On 11/11/2012 17:52, David Hill wrote:
I didn't know if anyone else heard "The Living World" this morning on
Radio 4 6.35am.
It was about Harvestman (Harvestman spiders) although arachnids they
are not spiders, a fascinating prog. I had never realised they were
different. This explains a lot about them
Opiliones - Wikipedia, the free encyclopedia
David @ the soggy end of Swansea Bay


Yes, a fascinating programme. The enthusiast didn't come across at
all geek-like, or even "a true British eccentric". He was just
interested in harvestmen (is that the correct plural?), and that came
across in what he had to say.


Your question, is that the correct plural? I don't know.
If you asked for 2 Ploughmans lunches, should you be asking for a Plougmens
lunch? Meaning more than one.That is the sort of thing that trips me up all
the time.

Baz
The grammar of "Ploughman's lunch" is "lunch of a ploughman". So if you want two, you ask for "two lunches of a ploughman", ie two Ploughman's lunches (or even, "two ploughman's")

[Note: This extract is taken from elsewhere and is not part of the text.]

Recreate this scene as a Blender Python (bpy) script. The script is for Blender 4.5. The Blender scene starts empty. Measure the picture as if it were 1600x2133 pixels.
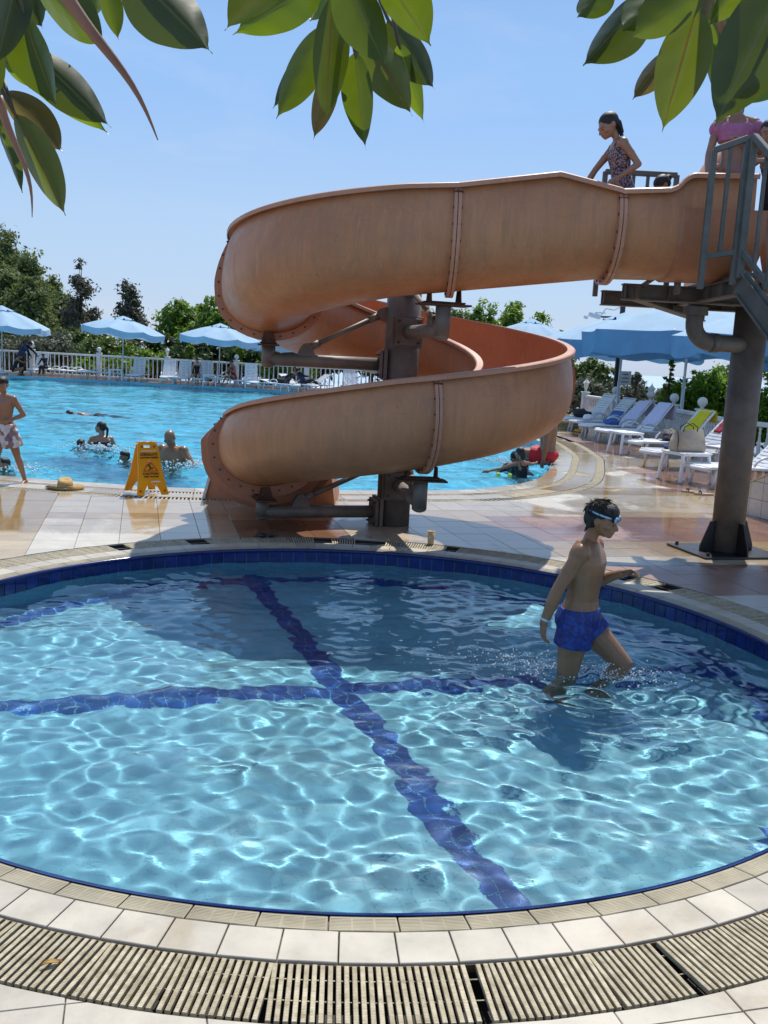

Grammatically, "harvestman spider" is a bit different - it's not "spider of a harvestman", it's "spider of "harvestman" type". So plural is "harvestman spiders". And I would consider that "harvestmen" is incorrect. But it's incorrect in the same way that "microwaves" is not the plural of "microwave oven" - it's incorrect because you are using the descriptor "harvestman" instead of the thing itself. But we do it all the time - eg "a bottle of red, please".